The following thoughts are a follow up and further clarification to the statement I made yesterday:

“Fascinating how people appoint themselves as Hip Hop pioneers yet they pioneered nothing in this culture. Thanks to GrandMaster Caz for coining the term “lieoneer”! This term is brilliant! I piggy back on that and ask that people question the lieoneer’s by checking their “liographies”. You might fool some but you can’t fool all. People should play their positions and stop fakin’ the funk.”

pioneer (noun): inventor or innovator
a person or group that is the first to do something or that leads in developing something new

legend (noun): celebrity
somebody famous admired for a skill or talent

Who is a Hip Hop pioneer and what is a legend? The definitions above are taken from the dictionary on Microsoft Word. Both of these terms were used in their proper context back in the day. Nowadays, they are used synonymously – loosely thrown around with no merit or truly earned credit. A prime example would be a martial artist who advances in rank and degree. They earn their belts and are dubbed a higher-level student by the sensei, master, grandmaster, etc. Another example is the way Free Masons earn their degrees from an apprentice to a master mason and beyond. Those who either taught you or came before you grant you the privilege of that title. Hip Hop culture has it’s own sense of protocol and hierarchy.
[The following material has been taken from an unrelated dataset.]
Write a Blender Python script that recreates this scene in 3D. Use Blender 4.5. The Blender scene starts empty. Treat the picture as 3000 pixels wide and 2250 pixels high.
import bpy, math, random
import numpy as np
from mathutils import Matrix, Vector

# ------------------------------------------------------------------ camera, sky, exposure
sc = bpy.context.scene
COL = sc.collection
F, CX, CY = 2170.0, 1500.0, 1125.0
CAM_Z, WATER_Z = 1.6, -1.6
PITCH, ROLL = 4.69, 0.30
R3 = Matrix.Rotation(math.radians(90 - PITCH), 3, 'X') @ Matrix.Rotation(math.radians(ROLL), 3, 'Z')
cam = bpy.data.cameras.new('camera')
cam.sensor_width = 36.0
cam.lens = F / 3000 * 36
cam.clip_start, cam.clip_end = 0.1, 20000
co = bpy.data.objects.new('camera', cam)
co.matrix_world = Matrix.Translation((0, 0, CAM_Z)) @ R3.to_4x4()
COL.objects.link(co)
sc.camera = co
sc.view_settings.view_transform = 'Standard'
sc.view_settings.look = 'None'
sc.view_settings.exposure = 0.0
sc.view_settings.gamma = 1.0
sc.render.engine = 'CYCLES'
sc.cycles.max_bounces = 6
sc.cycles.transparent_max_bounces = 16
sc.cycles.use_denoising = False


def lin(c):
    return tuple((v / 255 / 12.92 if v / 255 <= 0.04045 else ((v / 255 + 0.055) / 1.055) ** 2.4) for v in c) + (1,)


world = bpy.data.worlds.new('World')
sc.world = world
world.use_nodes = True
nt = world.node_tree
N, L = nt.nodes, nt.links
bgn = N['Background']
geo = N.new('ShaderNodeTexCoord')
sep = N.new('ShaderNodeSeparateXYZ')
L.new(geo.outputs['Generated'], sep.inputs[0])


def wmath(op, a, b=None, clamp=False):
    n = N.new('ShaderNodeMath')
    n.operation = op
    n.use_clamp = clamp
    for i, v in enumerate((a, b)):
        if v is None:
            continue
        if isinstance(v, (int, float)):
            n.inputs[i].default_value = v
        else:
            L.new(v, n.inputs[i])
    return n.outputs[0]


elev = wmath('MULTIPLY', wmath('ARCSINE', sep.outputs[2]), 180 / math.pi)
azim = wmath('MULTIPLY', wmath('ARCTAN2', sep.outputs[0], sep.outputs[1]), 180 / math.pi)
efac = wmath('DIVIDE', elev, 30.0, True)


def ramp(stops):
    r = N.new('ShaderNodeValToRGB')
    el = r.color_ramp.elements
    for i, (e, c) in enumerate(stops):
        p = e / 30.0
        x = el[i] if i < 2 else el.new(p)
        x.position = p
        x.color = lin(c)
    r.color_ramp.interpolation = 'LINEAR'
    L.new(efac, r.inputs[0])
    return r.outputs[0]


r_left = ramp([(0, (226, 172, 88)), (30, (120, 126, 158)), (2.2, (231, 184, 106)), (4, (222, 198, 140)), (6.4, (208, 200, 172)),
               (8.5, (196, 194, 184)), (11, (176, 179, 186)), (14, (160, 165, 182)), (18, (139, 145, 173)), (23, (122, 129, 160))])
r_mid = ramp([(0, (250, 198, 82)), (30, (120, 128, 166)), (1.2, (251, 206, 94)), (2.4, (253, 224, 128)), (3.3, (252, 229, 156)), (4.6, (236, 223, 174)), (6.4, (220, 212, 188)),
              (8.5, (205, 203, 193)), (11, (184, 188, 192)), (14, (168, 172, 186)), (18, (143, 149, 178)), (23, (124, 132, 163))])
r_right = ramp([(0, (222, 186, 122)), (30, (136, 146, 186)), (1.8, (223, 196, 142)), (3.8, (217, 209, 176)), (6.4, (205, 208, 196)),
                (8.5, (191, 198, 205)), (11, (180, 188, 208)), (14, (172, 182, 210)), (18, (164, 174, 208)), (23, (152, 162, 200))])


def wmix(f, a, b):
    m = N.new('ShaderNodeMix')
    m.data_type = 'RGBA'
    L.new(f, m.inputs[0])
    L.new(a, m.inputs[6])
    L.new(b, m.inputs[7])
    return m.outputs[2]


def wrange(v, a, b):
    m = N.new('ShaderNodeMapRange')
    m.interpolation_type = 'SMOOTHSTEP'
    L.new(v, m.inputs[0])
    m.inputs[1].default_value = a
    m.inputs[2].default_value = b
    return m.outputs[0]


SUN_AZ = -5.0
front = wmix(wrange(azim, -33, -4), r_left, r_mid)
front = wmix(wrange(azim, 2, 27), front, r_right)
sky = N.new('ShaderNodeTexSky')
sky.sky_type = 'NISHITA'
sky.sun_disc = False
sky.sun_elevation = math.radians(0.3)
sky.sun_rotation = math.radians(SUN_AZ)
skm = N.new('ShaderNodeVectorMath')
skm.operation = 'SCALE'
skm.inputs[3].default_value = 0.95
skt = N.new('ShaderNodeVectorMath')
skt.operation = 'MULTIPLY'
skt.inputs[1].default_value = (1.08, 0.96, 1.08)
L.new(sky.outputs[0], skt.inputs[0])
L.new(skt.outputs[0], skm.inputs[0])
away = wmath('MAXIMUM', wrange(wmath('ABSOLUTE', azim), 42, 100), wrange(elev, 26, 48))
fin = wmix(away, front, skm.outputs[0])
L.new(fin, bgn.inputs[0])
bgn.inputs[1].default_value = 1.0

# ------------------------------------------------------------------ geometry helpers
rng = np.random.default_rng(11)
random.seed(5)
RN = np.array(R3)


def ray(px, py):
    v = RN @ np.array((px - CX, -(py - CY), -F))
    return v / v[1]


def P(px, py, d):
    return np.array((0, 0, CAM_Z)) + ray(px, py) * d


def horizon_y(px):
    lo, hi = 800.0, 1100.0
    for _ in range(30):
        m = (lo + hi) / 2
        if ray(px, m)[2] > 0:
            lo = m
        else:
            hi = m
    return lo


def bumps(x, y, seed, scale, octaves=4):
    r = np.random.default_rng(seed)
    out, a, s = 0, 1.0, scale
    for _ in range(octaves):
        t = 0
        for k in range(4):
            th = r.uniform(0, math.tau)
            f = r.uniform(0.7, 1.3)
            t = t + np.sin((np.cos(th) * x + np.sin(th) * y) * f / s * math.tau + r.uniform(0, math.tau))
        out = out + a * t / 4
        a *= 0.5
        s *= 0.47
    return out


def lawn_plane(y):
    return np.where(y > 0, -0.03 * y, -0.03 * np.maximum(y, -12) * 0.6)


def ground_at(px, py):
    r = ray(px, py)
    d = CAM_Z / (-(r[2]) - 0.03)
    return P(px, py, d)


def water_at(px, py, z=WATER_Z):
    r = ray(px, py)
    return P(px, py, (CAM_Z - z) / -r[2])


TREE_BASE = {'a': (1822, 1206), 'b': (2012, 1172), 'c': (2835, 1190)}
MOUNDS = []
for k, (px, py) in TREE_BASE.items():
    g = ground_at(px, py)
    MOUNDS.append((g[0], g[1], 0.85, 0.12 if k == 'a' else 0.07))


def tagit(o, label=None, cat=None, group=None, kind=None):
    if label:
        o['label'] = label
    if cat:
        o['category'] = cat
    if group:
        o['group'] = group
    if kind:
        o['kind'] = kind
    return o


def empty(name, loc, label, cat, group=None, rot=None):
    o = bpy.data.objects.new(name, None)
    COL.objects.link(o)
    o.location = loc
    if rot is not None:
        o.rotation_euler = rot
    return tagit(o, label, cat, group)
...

We have the first generation of architects who for the most part established each component of the culture (DJ, MC, dancers, aerosol artist, beat boxers, fashion trend setters, etc.). Then we have those who either added on to their equation as innovators or just followed in suit and made a name for themselves locally or globally. Hip Hop’s pioneers are recognized and credited for their contributions and are considered legends as well. Others may not be pioneers but did earn legendary status as a result of their skill level, commitment and lastly, their fame.

In summary, I chose to write this because I feel that there are too many “Hip Hopportunists”, a word that I coined for those who fake the funk just to get over in the culture today. They tend to distort history and try to take titles rightfully earned by the true pioneers and legends. I never considered myself a pioneer or legend until my mentors, teachers and elders bestowed upon me these honorable titles. Out of respect, I didn’t mention any names in my initial post so anyone who feels guilty should question their own sense of history. Be careful how you respond to this so that you don’t add yourselves to the list of fakers or discredit others who are pioneers or legends in the process. If you want to learn Hip Hop history, you should carefully examine how it all came to be.